Papy TAMBA : Non, malheureusement. N’importe qui à votre place exprimera les faits de cette manière. Ça coule de source. Sauf que cela n’a pas été le cas. Quarante années plus tard, le remboursement n’avait toujours été totalement exécutë. Mais rassurez-vous, notre action au sein du conseil d’administration l’a permis. Ce n’est plus qu’un vieux souvenir.

Vraies-infos.net: comment avez vous fait pour réussir un tel exploit ?

Papy TAMBA : la première chose est que nous sommes entrés en fonction sans aucun complexe. Ne perdez pas de vue que la Sucrière a été créée vers les années 20, soit 40 années avant notre indépendance. Vous pouvez encore vous rappelez des affres de la colonisation. Il y a tout un état d’esprit qui a guidé son fonctionnement. Même sans le vouloir peut-être, nous avons tout de même observé certains comportements qui ressemblaient à du mépris. En même temps, dans plusieurs décisions, nous étions butés devant la majorité de Finasucre et c’est tout à fait normal dans ce genre d’entreprises. C’est ainsi qu’il nous a fallu fonctionner avec tact et méthodes. Nous croyons très sincèrement avoir fait un travail remarquable qui a balisé le terrain pour la nouvelle équipe

Echocongo.net: justement, parlons de cette nouvelle équipe. Le président de la république n’a nommé que le PCA et le DGA, sans toucher aux administrateurs. Comment expliqiez-vous cette situation ?

Papy TAMBA: le dossier que vous soulevez dénote la mauvaise foi de Finasucre. Avant d’allez plus loin, je me permets d’abord de vous expliquer le contexte.

1. Nous avons été nommé sur ordonnance présidentielle pour un mandat de 3 ans, selon les statuts de la Sucrière. Notre mandat a pris fin au mois d’avril 2021. Cela a été sanctionné par un PV au sein du conseil d’administration. Sauf que juridiquement, ce n’est pas cela qui met fin à notre mandat. Il faut un acte contraire, en l’espèce une autre ordonnance de désignation des nouveaux mandataires pour le compte de l’Etat congolais. En l’absence de ce document et pour éviter la carrence, le ministre de portefeuille, par deux correspondances, a écrit au conseil d’administration de nous garder en poste, jusqu’à l’avènement dudit acte contraire. Toutefois, cette position est confortée par la constitution, le droit administratif et la loi de l’espace OHADA. Mais contre toute attente, l’actionnaire belge Finasucre s’est interposée et la direction a été instruite pour bloquer nos émoluments d’administrateurs. Un abus de pouvoir à outrance. C’est dans cette condition que les administrateurs représentant l’actionnaire privé Finasucre ont siégé seuls au sein du conseil d’ administration. C’est extrêmement grave. Normalement, tous les actes posés par eux sont nuls et de nul effet. J’envisage d’ailleurs de saisir le conseil d’Etat, quant à ce. Les administrateurs aussi ont des droits propres à faire prévaloir…

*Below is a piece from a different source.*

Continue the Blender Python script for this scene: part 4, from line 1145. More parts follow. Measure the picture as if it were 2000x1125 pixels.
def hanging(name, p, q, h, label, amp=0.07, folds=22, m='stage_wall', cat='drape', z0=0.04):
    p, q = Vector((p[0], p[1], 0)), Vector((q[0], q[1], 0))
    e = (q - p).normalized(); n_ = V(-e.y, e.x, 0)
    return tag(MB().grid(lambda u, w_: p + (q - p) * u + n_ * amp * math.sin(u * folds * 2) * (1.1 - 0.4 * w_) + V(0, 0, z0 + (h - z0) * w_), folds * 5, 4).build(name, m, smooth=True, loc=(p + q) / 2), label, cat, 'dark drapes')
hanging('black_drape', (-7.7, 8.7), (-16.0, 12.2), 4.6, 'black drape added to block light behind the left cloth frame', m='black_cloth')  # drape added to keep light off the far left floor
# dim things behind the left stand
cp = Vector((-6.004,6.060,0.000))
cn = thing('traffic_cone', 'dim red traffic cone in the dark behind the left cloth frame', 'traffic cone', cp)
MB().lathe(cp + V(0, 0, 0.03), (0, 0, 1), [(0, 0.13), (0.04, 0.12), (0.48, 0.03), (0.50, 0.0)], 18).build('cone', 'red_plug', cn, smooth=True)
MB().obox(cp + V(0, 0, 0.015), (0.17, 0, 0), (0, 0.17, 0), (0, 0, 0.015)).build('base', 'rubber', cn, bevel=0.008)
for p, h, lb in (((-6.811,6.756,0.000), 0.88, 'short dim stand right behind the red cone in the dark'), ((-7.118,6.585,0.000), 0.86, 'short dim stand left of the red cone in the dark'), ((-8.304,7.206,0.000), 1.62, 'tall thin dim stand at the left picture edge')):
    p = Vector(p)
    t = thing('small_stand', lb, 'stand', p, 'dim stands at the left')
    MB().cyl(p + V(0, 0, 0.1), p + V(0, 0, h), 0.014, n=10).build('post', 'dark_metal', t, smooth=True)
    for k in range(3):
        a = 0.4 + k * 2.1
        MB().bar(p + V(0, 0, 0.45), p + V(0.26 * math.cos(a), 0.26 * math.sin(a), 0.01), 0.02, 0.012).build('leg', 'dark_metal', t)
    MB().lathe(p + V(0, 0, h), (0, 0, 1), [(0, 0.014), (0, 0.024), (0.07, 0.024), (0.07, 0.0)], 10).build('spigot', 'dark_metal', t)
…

Pour revenir à l’ordonnance du Chef de l’Etat qui nomme effectivement un nouveau conseil d’administration, vous avez raison de soulever qu’elle n’a procédé qu’au remplacement du DGA et du PCA

Echocongo.net: et quel est votre sort en tant qu’administrateur ?

Papy TAMBA: si le droit doit s’ appliquer correctement, cette ordonnance nous laisse en poste, moi et mon collègue le docteur Lianza. Mais est-ce qu’il y a la volonté de faire respecter la loi ? Ça je l’ignore. Mais en attendant, je dépose des demain une lettre de réclamation de mes émoluments d’administrateur de 19 mois auprès de la société Sucrière et comme vous le savez, la cour de cassation pour les litiges commerciaux dans l’espace OHADA est à Abidjan. Je ne compte pas me laisser faire devant la mauvaise foi de Finasucre. David aussi a vaincu Goliath et je me nourris de cet exemple. Dieu est au contrôle de tout.

Vraies-infos.net: votre mot de la fin ?

Papy TAMBA: Je souhaite vivement vous parler des conventions réglementés et des raisons qui ont plusieurs fois bloqués l’adoption des états financiers. Mais je vous informe que l’ai joué un très grand rôle pour concilier les vues au sein du conseil d’administration. Mais je suis très mal remercié. J’ai hâte de répondre à une nouvelle invitation.